_Work required_
Return all lines with the word "this" in them.

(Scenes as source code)
———
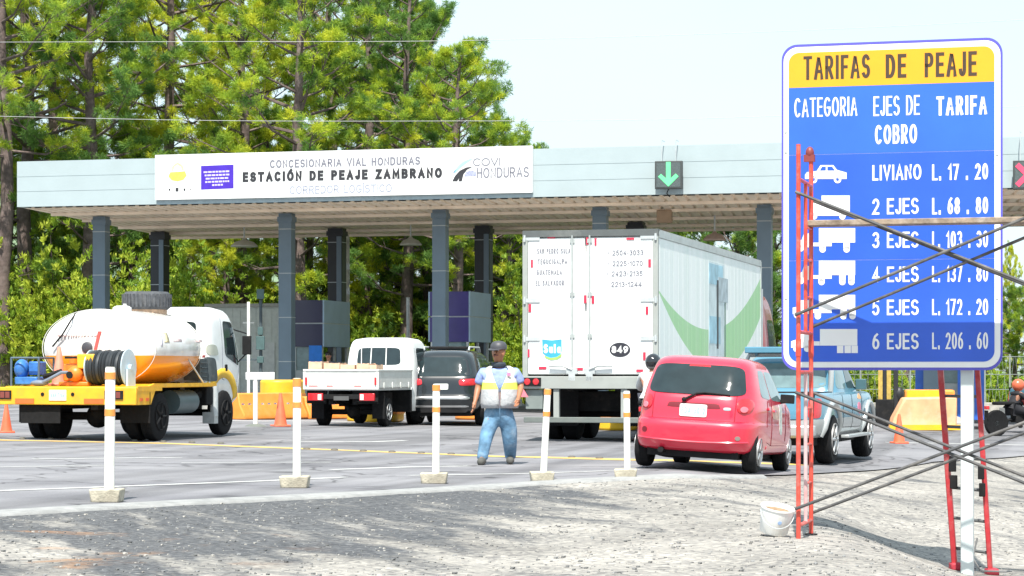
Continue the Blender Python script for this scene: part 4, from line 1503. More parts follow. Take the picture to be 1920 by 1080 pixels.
class Shell:
    """A car body as a stack of level outlines (super-ellipses): keys are (z, rear y, front y, half width, squareness)."""
    def __init__(self, keys):
        z = [k[0] for k in keys]
        self.z0, self.z1 = z[0], z[-1]
        self.keys = z
        self.fr, self.ff, self.fw, self.fn = (pchip(z, [k[i] for k in keys]) for i in (1, 2, 3, 4))

    def at(self, z):
        r, f = self.fr(z), self.ff(z)
        return (r + f) / 2, (f - r) / 2, self.fw(z), self.fn(z)

    def mesh(self, nz=46, per=18, mi=None):
        mb = MB()
        zs_ = sorted(set(list(np.linspace(self.z0, self.z1, nz)) + self.keys))
        rings = []
        n = per * 4
        for z in zs_:
            yc, l, w, e = self.at(z)
            ring = []
            for k in range(n):
                side, q = divmod(k, per)
                a = -1 + 2 * q / per
                d = [(a, -1), (1, a), (-a, 1), (-1, -a)][side]
                s = (abs(d[0]) ** e + abs(d[1]) ** e) ** (1 / e)
                ring.append((w * d[0] / s, yc + l * d[1] / s, z))
            rings.append(ring)
            mb.v += ring
        for j in range(len(zs_) - 1):
            for k in range(n):
                k2 = (k + 1) % n
                mb.f.append((j * n + k, j * n + k2, (j + 1) * n + k2, (j + 1) * n + k))
        mb.f.append(tuple(range(n))[::-1])
        mb.f.append(tuple((len(zs_) - 1) * n + k for k in range(n)))
        mb.mi = [mi((zs_[min(j // n, len(zs_) - 2)])) if mi and j < n * (len(zs_) - 1) else 0 for j in range(len(mb.f))]
        return mb

    def side(self, s):
        def f(y, z, off):
            yc, l, w, e = self.at(z)
            q = min(0.999, abs((y - yc) / l))
            return (s * (w * (1 - q ** e) ** (1 / e) + off), y, z)
        return f

    def rear(self, x, z, off):
        yc, l, w, e = self.at(z)
        q = min(0.995, abs(x / w))
        return (x, yc - l * (1 - q ** e) ** (1 / e) - off, z)

    def front(self, x, z, off):
        yc, l, w, e = self.at(z)
        q = min(0.995, abs(x / w))
        return (x, yc + l * (1 - q ** e) ** (1 / e) + off, z)

def patch(mb, fn, quad, n=6.0, off=0.004, res=10, sink=0.02, mi=0, bulge=0.0):
    """A rounded panel following the surface fn; quad = BL, BR, TR, TL corners in its two coordinates."""
    def pt(s, t):
        r = max(abs(s), abs(t))
        if r > 0:
            e = n
            k = ((abs(s / r)) ** e + (abs(t / r)) ** e) ** (-1 / e)
            s, t = s * k, t * k
        u, v = (s + 1) / 2, (t + 1) / 2
        BL, BR, TR, TL = quad
        a = (BL[0] * (1 - u) + BR[0] * u) * (1 - v) + (TL[0] * (1 - u) + TR[0] * u) * v
        b = (BL[1] * (1 - u) + BR[1] * u) * (1 - v) + (TL[1] * (1 - u) + TR[1] * u) * v
        return a, b, r
    vs, fs = [], []
    N = res + 1
    for j in range(N):
        for i in range(N):
            a, b, r = pt(-1 + 2 * i / res, -1 + 2 * j / res)
            vs.append(fn(a, b, off + bulge * (1 - r * r)))
    for j in range(res):
        for i in range(res):
            fs.append((j * N + i, j * N + i + 1, (j + 1) * N + i + 1, (j + 1) * N + i))
    edge = [i for i in range(N)] + [j * N + res for j in range(1, N)] + [res * N + i for i in range(res - 1, -1, -1)] + [j * N for j in range(res - 1, 0, -1)]
    base = len(vs)
    for q in edge:
        i, j = q % N, q // N
        a, b, r = pt(-1 + 2 * i / res, -1 + 2 * j / res)
        vs.append(fn(a, b, off - sink))
    E = len(edge)
    for k in range(E):
        fs.append((edge[k], edge[(k + 1) % E], base + (k + 1) % E, base + k))
    mb.add(vs, fs, mi)
    return mb

def P_(name, fn, quad, m, parent, n=6.0, off=0.004, res=10, bulge=0.0, label=None, sink=0.02):
    return obj(name, patch(MB(), fn, quad, n, off, res, bulge=bulge, sink=sink), m, parent, smooth=45, label=label)

def cut_arches(o, axles, r, w):
    """Cut wheel openings (y, z of the axles) through the body's sides; the inside of each opening is dark."""
    mb = MB()
    for y, z in axles:
        for s in (-1, 1):
            mb.lathe([(r, s * (w - 0.34)), (r, s * (w + 0.3))], (0, y, z), axis='x', n=32)
    c = bpy.data.objects.new('cutter', mb.mesh('cutter', [], 0))
    COL.objects.link(c)
    md = o.modifiers.new('cut', 'BOOLEAN')
    md.operation = 'DIFFERENCE'
    md.object = c
    md.solver = 'EXACT'
    dg = bpy.context.evaluated_depsgraph_get()
    me = bpy.data.meshes.new_from_object(o.evaluated_get(dg), depsgraph=dg)
    o.modifiers.clear()
    o.data = me
    bpy.data.objects.remove(c, do_unlink=True)
    if M_under.name not in [m.name for m in me.materials if m]:
        me.materials.append(M_under)
    idx = [i for i, m in enumerate(me.materials) if m and m.name == M_under.name][0]
    for p in me.polygons:
        for y, z in axles:
            dy, dz = y - p.center.y, z - p.center.z
            d = math.hypot(dy, dz)
            rim_face = 0.96 * r < d < 1.003 * r and (p.normal.y * dy + p.normal.z * dz) / d > 0.8
            disc_face = d < r and abs(p.normal.x) > 0.97 and abs(abs(p.center.x) - (w - 0.34)) < 0.01
            if rim_face or disc_face:
                p.material_index = idx
    me.set_sharp_from_angle(angle=R(35))

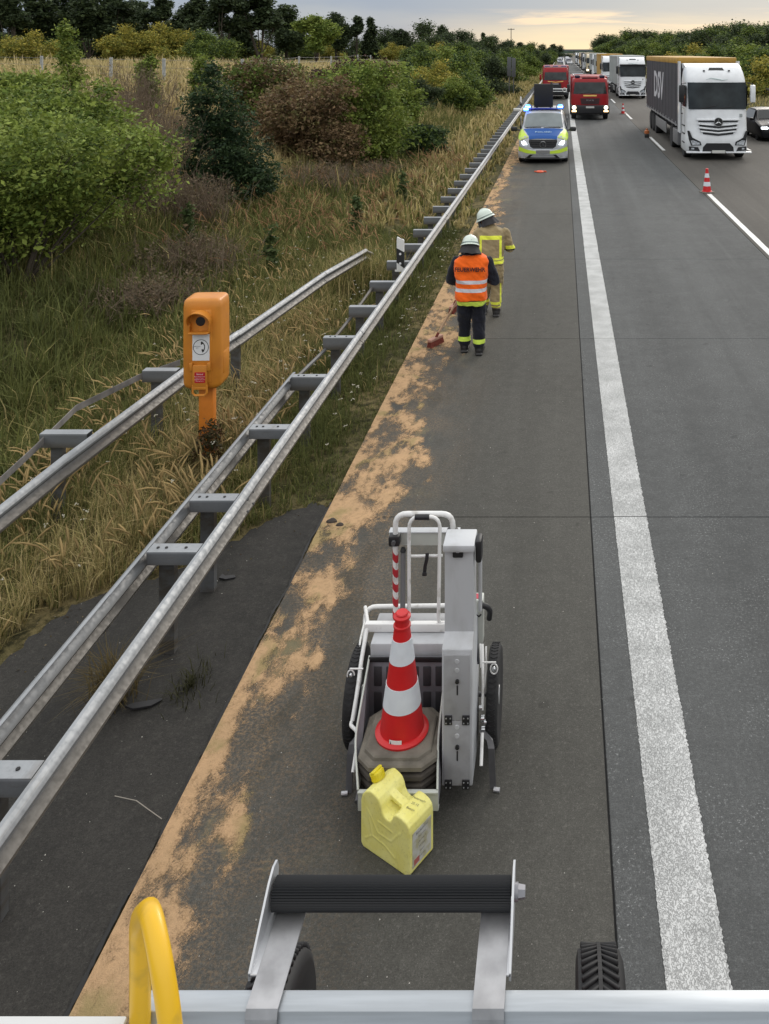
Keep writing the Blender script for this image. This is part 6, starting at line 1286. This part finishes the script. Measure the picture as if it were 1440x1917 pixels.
for (x, y, rr0) in ((901, 1345, .02), (897, 1325, .012), (905, 1352, .014), (902, 1366, .018)): cb(MB().cyl(P(x, y, 5.2), P(x + 6, y, 5.2), rr0, n=12), 'chain_link', CHR)
for (xa, xb, xc, y0, Y_) in ((680, 655, 657, 1252, 5.3), (903, 929, 925, 1240, 5.3)):
    tb('hook_arm', [P(xa, y0, Y_), P(xb, y0, Y_)], .005, WTUBE, False); c_ = P(xc, y0 + 12, Y_)
    cb(MB().tube([c_ + Vector((.021 * math.sin(a), 0, .031 * math.cos(a))) for a in [2 * PI * k / 18 for k in range(18)]], .0045, 6, loop=True), 'snap_ring', WTUBE, 60); cb(MB().lathe([(.001, .015), (.011, .008), (.013, -.006), (.008, -.016), (.001, -.018)], c_, 'z', 12), 'snap_bulb', CHR, 60)
for (pts) in ([P(676, 1372, 5.16), P(660, 1392, 5.12), P(656, 1410, 5.10), (-1.238, 5.035, .01)], [P(902, 1368, 5.16), P(917, 1385, 5.13), P(920, 1400, 5.10), (-.404, 5.06, .01)]):
    q = [Vector(p) for p in pts]; mb = MB(); mb.loft([[v + Vector((-.018, -.006, 0)), v + Vector((.018, -.006, 0)), v + Vector((.018, .006, 0)), v + Vector((-.018, .006, 0))] for v in q]); cb(mb, 'stand_leg', GSTEEL, None)
    e = q[-1]; s = -1 if e.x < -.8 else 1; cb(MB().cyl((e.x + s * .005, e.y - .01, .012), (e.x + s * .04, e.y - .015, .012), .012, n=10), 'foot_roller', RIMS)
# tray
X0, X1 = -1.165, -.700
mb = MB(); mb.loft([[Vector((X0 + .03, 4.83, .13)), Vector((X1, 4.83, .13)), Vector((X1, 4.83, .135)), Vector((X0 + .03, 4.83, .135))], [Vector((X0, 5.36, .13)), Vector((X1 - .01, 5.36, .13)), Vector((X1 - .01, 5.36, .135)), Vector((X0, 5.36, .135))]]); cb(mb, 'tray_floor', INNER)
mb = MB(); mb.bbox(-1.128, -.684, 4.79, 4.802, .115, .225, .003); mb.bbox(-1.128, -.684, 4.775, 4.79, .215, .227, .003); mb.bbox(-1.128, -.684, 4.79, 4.83, .112, .12, .003); cb(mb, 'tray_lip', ALUW)
for s, xa, xb in ((-1, -1.128, -1.195), (1, -.690, -.716)):
    mb = MB(); mb.loft([[Vector((xa + dx, 4.80, .12)), Vector((xa + dx, 4.80, .225)), Vector((xb + dx, 5.0, .34)), Vector((xb + dx, 5.38, .55)), Vector((xb + dx, 5.38, .12))] for dx in (-.004, .004)]); cb(mb, 'tray_side', INNER, None)
    tb('tray_rim', [(xa, 4.795, .225), (xb, 5.0, .345), (xb, 5.385, .555)], .0065, ALUW)
mb = MB(); mb.bbox(-1.195, -.716, 5.372, 5.385, .12, .555, .004); cb(mb, 'tray_back', INNER)
for k in range(6):
    for j in range(2): cb(MB().bbox(-1.165 + k * .076, -1.165 + k * .076 + .048, 5.366, 5.374, .21 + j * .17, .21 + j * .17 + (.135 if j == 0 else .12), .012), 'slot', mat('slot_dark', (.045, .045, .05), .6))
cb(MB().bbox(-1.195, -.70, 5.362, 5.372, .53, .56, .003), 'tray_edge', PLB)
mb = MB(); mb.bbox(-1.195, -.69, 5.40, 5.54, .50, .62, .012); cb(mb, 'rear_locker', ALU); cb(MB().bbox(-1.12, -1.06, 5.385, 5.40, .52, .535, .005), 'latch', PLB)
mb = MB(); mb.bbox(-1.19, -.70, 5.56, 5.64, .40, .66, .01); cb(mb, 'rear_panel', ALUD)
# aluminium case
C0, C1 = -.686, -.512
def sqring(x0, x1, y0, y1, z): return [Vector((x0, y0, z)), Vector((x1, y0, z)), Vector((x1, y1, z)), Vector((x0, y1, z))]
cb(MB().bbox(C0, C1, 4.945, 5.32, .12, .895, .006), 'lower_case', ALU)
mb = MB(); mb.loft([sqring(C0, C1, 4.95, 5.20, .8955), sqring(C0 + .006, C1, 5.02, 5.18, .95), sqring(C0 + .006, C1 - .002, 5.02, 5.16, 1.42)]); cb(mb, 'upper_case', ALU, 20)
cb(MB().bbox(C0 - .002, C1 + .006, 4.99, 5.17, 1.421, 1.462, .008), 'case_lid', ALU)
c_ = P(857, 1027, 5.0); cb(MB().bbox(c_.x - .03, c_.x + .03, 5.0, 5.021, 1.385, 1.435, .006), 'lid_latch', PLB); cb(MB().bbox(c_.x - .008, c_.x + .01, 4.99, 5.0, 1.42, 1.432, .002), 'latch_tongue', RIMS)
cb(MB().bbox(C1 + .008, C1 + .045, 5.02, 5.12, 1.34, 1.47, .015), 'black_bracket', PLB); tb('rod', [(C1 + .03, 5.1, 1.36), (C1 + .03, 5.1, 1.02)], .011, ALU, False)
for (z0_, z1_) in ((.50, .87), (.135, .497)):
    d_ = cb(MB().bbox(C0 + .012, C1 - .014, 4.936, 4.946, z0_, z1_, .002), 'door', ALUD)
    xm = (C0 + C1) / 2
    for (nm, mbx) in (('knob', MB().lathe([(.001, -.016), (.011, -.014), (.011, 0)], (xm + .002, 4.937, z1_ - .145), 'y', 14)), ('key_slot', MB().bbox(xm - .002, xm + .006, 4.932, 4.937, z1_ - .225, z1_ - .17, .002))): mbx.xf(TI).build(nm, BLK, d_)
    for z in (z1_ - .035, z1_ - .085): MB().lathe([(.001, -.003), (.012, -.003), (.014, 0)], (xm, 4.936, z), 'y', 12).xf(TI).build('rivet', ALU, d_)
    for x in (C0 + .038, C1 - .036):
        MB().bbox(x - .021, x + .021, 4.928, 4.937, z0_ - .022, z0_ + .03, .003).xf(TI).build('hinge', PLB, d_)
        for dx in (-.012, .012):
            for dz in (-.01, .018): MB().cyl((x + dx, 4.925, z0_ + dz), (x + dx, 4.929, z0_ + dz), .004, n=8).xf(TI).build('screw', RIMS, d_)
cb(MB().bbox(-.560, -.482, 5.28, 5.36, .70, .965, .006), 'control_box', ALUW); cb(MB().bbox(-.545, -.505, 5.295, 5.345, .9655, .9675, .001, seg=1), 'red_sticker', mat('sticker_red', (.45, .03, .06), .5), None)
tb('black_hose', [P(897, 1133, 5.27), P(910, 1134, 5.27), P(918, 1143, 5.28), P(916, 1158, 5.3)], .017, PLB)
tb('black_strap', [P(889, 1151, 5.26), P(893, 1153, 5.26), P(893, 1200, 5.25), P(896, 1243, 5.2)], .007, mat('strap_navy', (.02, .022, .03), .7)); tb('strap_hook', [P(891, 1150, 5.25), P(896, 1155, 5.25), P(901, 1150, 5.25)], .005, PLB)
cb(MB().bbox(-1.19, -.66, 5.40, 5.50, .20, .24, .006), 'base_frame', GSTEEL); tb('base_tube', [(-1.15, 4.86, .10), (-1.15, 5.45, .18)], .014, GSTEEL, False); tb('base_tube', [(-.56, 4.96, .10), (-.56, 5.45, .18)], .014, GSTEEL, False)
tb('base_tube', [(-1.15, 5.0, .105), (-.56, 5.0, .105)], .014, GSTEEL, False)
# cones stacked in the tray
def stack_cone(z, label, fm=None):
    r = cone(label, (-.932, 5.05, z), .69, True, group='cones stacked in the cart'); r.rotation_euler = (0, 0, 0)
    for ch in list(r.children):
        if ch.name.startswith('foot'): bpy.data.objects.remove(ch)
    b_ = .222; c_ = .075; po = lambda k, z_: [Vector((x * k, y * k, z_)) for x, y in [(b_, b_ - c_), (b_ - c_, b_), (-b_ + c_, b_), (-b_, b_ - c_), (-b_, -b_ + c_), (-b_ + c_, -b_), (b_ - c_, -b_), (b_, -b_ + c_)]]
    MB().loft([po(.96, -.028), po(1, -.022), po(1, .0), po(.965, .008), po(.86, .012), po(.84, .028), po(.80, .034), po(.62, .035)]).build('foot', fm or CBASE, r, 20)
    return r
for k in range(3): stack_cone(.163 + .052 * k, ['traffic cone at the bottom of the stack in the cart, only its foot showing', 'traffic cone second from the bottom of the stack in the cart, foot visible', 'traffic cone directly beneath the top cone of the stack in the cart'][k], mat('foot_dark_brown', (.06, .052, .044), .9, var=.35, scale=9, bump=.3))
tc_ = stack_cone(.319, 'big red and white traffic cone standing on top of the stack in the cart')
mb = MB(); q = []
for k in range(7):
    a = math.radians(-112 + k * 5.2); q.append([Vector((r_ * math.cos(a), r_ * math.sin(a), z)) for r_, z in ((.1345, .052), (.1330, .080))])
mb.loft(q, cap=False, closed=False); mb.build('sticker', STK, tc_, None)
mb = MB(); a0 = math.radians(-108); mb.add([(r_ * math.cos(a0 + da), r_ * math.sin(a0 + da), z) for r_, z, da in ((.1352, .056, -.03), (.1352, .056, .04), (.1340, .075, -.02))], [(0, 1, 2)]); mb.build('sticker_mark', BLK, tc_, None)
for k in range(2): text('GELMIR' if k == 0 else '0,75 m', .0085, (.1352 * math.cos(math.radians(-95)), .1352 * math.sin(math.radians(-95)) - .001, .070 - .010 * k), (PI / 2 - .1, 0, math.radians(-5)), BLK, tc_, depth=0) if False else None
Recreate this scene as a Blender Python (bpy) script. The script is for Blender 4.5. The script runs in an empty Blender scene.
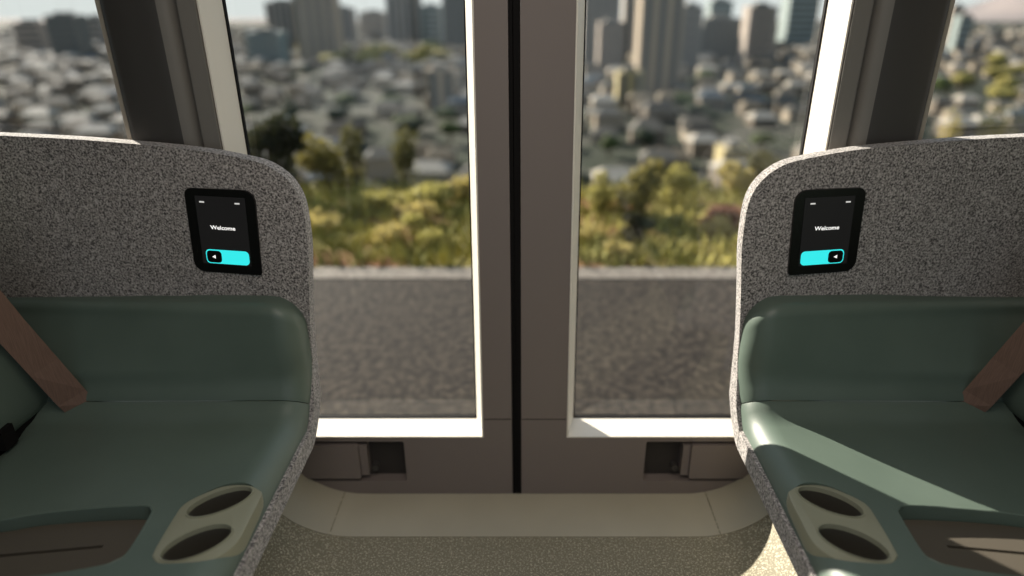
———
_Exercise answer_
Continue the Blender Python script for this scene: part 4, from line 1503. More parts follow. Take the picture to be 1920 by 1080 pixels.
Keep writing the Blender script for this image. This is part 6, starting at line 1286. This part finishes the script. Measure the picture as if it were 1440x1917 pixels.
Recreate this scene as a Blender Python (bpy) script. The script is for Blender 4.5. The script runs in an empty Blender scene.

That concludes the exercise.